On Wednesday afternoon, Parivash, her husband and two youngest children arrived at the Portland International Jetport. Anxiously, they peered out the window by Gate A and watched as Sina’s American Airlines flight landed, as passengers walked off and into the airport, as American men in baseball hats and women with handbags passed by the Rohani family. It became apparent that there was no Sina on board.

‘So natural’

“I cannot believe it,” said Parivash as she stared out the window. “I don’t understand. I don’t understand it.”

While Parivash waited by the gate, her husband and Sina’s American caseworker scrambled to find out what happened. But the airline wouldn’t tell them anything. The next flight was scheduled to arrive in Portland four hours later, but there was no guarantee Sina would be on it.

Upset and frustrated, Parivash didn’t know what to do.

“It was like they took him back to Iran,” she said.

Parivash and her family went home to wait for news of her brother.
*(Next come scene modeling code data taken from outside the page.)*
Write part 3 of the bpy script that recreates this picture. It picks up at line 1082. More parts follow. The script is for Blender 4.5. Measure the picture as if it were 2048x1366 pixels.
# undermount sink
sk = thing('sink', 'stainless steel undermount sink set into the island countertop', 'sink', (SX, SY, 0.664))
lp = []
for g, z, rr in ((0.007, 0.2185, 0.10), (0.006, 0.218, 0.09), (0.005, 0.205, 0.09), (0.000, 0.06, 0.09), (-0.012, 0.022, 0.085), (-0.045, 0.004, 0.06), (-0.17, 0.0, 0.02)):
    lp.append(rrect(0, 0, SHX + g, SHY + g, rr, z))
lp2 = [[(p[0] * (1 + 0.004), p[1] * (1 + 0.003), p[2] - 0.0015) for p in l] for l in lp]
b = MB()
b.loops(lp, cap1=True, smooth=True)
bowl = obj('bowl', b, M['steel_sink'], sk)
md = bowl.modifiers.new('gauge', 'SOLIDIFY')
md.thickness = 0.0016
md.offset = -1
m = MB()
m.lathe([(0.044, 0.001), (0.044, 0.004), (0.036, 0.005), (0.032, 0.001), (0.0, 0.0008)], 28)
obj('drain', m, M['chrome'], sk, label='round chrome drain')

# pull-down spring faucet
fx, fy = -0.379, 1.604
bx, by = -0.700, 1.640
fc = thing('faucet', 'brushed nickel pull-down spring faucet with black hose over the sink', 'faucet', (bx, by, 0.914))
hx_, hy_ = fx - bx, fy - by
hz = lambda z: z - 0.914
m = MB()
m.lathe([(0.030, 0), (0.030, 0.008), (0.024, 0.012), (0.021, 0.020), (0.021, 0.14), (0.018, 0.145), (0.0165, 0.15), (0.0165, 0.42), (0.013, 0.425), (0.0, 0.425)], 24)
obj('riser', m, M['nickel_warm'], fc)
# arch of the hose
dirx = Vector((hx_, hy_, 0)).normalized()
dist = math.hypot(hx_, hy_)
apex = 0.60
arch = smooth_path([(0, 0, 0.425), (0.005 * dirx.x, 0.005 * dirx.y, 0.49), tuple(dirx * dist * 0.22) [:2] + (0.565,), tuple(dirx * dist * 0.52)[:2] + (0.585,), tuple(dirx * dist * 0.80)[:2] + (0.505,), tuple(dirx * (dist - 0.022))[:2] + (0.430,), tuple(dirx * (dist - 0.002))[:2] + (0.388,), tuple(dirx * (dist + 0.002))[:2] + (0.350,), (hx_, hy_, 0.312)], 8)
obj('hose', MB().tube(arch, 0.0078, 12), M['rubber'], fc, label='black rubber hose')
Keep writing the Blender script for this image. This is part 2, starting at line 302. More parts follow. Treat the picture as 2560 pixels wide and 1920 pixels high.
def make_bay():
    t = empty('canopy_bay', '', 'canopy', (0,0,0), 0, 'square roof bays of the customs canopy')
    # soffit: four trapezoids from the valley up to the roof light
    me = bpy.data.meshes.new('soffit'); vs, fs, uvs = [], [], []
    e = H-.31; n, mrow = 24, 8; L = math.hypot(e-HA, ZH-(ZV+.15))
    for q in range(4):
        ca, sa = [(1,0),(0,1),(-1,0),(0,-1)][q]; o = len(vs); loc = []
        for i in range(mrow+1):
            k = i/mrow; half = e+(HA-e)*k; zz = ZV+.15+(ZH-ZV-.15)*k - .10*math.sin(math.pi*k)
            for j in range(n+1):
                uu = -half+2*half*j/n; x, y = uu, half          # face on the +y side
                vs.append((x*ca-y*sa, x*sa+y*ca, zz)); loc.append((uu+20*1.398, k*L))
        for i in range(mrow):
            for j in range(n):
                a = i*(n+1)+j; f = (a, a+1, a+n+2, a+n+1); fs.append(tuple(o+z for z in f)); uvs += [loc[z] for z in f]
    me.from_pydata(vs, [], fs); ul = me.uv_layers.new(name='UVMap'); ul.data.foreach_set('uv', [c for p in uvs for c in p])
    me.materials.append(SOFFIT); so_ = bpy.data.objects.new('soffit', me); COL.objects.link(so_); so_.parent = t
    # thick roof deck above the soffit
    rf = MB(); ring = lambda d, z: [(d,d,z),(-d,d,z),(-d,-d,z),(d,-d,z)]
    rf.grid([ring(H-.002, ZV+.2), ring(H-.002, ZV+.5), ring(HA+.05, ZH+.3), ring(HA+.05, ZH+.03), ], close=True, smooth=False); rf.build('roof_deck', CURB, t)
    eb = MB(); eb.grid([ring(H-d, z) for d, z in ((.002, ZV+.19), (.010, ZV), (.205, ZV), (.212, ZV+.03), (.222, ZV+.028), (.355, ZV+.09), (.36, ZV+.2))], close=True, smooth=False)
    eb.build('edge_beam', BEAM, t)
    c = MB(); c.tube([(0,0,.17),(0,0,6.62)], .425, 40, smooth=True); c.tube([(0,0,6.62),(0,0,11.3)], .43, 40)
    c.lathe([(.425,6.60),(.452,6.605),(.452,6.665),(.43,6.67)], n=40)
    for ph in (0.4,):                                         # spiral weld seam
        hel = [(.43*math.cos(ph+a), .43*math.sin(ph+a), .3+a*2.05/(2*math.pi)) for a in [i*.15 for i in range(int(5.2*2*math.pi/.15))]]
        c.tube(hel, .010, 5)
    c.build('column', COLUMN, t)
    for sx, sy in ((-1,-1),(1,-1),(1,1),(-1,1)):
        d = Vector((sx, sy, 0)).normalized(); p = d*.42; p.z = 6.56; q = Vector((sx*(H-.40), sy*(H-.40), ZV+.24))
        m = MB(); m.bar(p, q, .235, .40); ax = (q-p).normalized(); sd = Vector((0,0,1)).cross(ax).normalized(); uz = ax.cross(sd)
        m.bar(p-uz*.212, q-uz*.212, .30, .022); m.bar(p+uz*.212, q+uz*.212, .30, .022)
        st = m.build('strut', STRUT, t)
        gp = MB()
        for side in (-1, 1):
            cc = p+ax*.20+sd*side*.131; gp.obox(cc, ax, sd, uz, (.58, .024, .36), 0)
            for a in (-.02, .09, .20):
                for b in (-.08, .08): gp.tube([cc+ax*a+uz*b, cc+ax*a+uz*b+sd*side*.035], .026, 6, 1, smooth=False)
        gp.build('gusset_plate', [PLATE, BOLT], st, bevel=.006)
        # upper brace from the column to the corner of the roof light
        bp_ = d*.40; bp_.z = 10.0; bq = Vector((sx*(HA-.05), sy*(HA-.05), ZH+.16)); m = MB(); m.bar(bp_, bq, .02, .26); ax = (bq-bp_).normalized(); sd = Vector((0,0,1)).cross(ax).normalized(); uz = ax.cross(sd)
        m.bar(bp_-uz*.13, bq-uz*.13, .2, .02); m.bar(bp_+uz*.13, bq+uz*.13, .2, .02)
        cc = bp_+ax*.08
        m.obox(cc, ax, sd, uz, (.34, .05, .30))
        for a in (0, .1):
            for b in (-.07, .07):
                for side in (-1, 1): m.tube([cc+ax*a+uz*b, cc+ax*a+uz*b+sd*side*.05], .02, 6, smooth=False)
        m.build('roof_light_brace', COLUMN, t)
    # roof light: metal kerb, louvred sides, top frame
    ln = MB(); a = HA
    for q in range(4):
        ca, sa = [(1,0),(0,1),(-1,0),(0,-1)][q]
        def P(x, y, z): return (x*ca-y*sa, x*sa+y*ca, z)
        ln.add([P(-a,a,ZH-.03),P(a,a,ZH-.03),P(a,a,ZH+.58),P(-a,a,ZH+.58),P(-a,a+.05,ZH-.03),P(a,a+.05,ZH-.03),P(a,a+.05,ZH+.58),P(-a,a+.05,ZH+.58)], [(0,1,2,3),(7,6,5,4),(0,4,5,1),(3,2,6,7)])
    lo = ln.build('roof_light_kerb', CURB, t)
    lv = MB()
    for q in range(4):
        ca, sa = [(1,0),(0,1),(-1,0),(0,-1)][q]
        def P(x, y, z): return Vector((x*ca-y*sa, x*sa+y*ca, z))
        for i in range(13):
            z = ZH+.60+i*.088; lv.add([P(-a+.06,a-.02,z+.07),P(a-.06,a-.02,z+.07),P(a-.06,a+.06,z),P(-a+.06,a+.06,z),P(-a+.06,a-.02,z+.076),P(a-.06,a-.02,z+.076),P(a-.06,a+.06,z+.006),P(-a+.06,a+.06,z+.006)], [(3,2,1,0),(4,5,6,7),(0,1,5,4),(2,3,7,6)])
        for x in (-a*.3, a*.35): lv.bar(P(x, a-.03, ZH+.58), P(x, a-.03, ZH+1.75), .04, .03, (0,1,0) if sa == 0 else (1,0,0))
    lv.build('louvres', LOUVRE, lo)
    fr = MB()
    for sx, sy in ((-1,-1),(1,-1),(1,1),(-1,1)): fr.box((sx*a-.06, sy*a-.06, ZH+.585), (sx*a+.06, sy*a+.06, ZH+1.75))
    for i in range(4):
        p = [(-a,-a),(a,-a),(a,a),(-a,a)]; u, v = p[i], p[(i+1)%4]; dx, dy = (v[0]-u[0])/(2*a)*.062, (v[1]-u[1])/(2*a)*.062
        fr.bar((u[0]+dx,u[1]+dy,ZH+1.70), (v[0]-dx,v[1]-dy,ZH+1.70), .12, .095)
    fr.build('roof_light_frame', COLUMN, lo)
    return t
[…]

At 9:30 p.m., they got a call.

Mechanical problems had delayed Sina’s plane in Miami and he had missed a connecting flight in New York.

He was waiting in Portland for Parivash.

After two decades of waiting and years of planning, the meeting took place in the middle of the airport baggage claim area. Going by 3-year-old photos, the siblings had a hard time recognizing each other.

The meeting felt unreal, said Sina.

“Still, I’m dreaming that I’m here,” Sina said in Persian as his sister translated Thursday.

Sina will live with his older sister and her family while he learns English and becomes accustomed to the country. He hopes to go to college and become a professional photographer—a plan made more difficult since Sina lost his Cannon camera and lenses at the Miami airport.

“I feel so bad,” Parivash said.

But besides the lost camera, Parivash and Sina had few other worries a day after meeting for the first time. They were brother and sister. And they were together.

“It’s just so natural,” said Parivash. “I didn’t think it would be so easy.”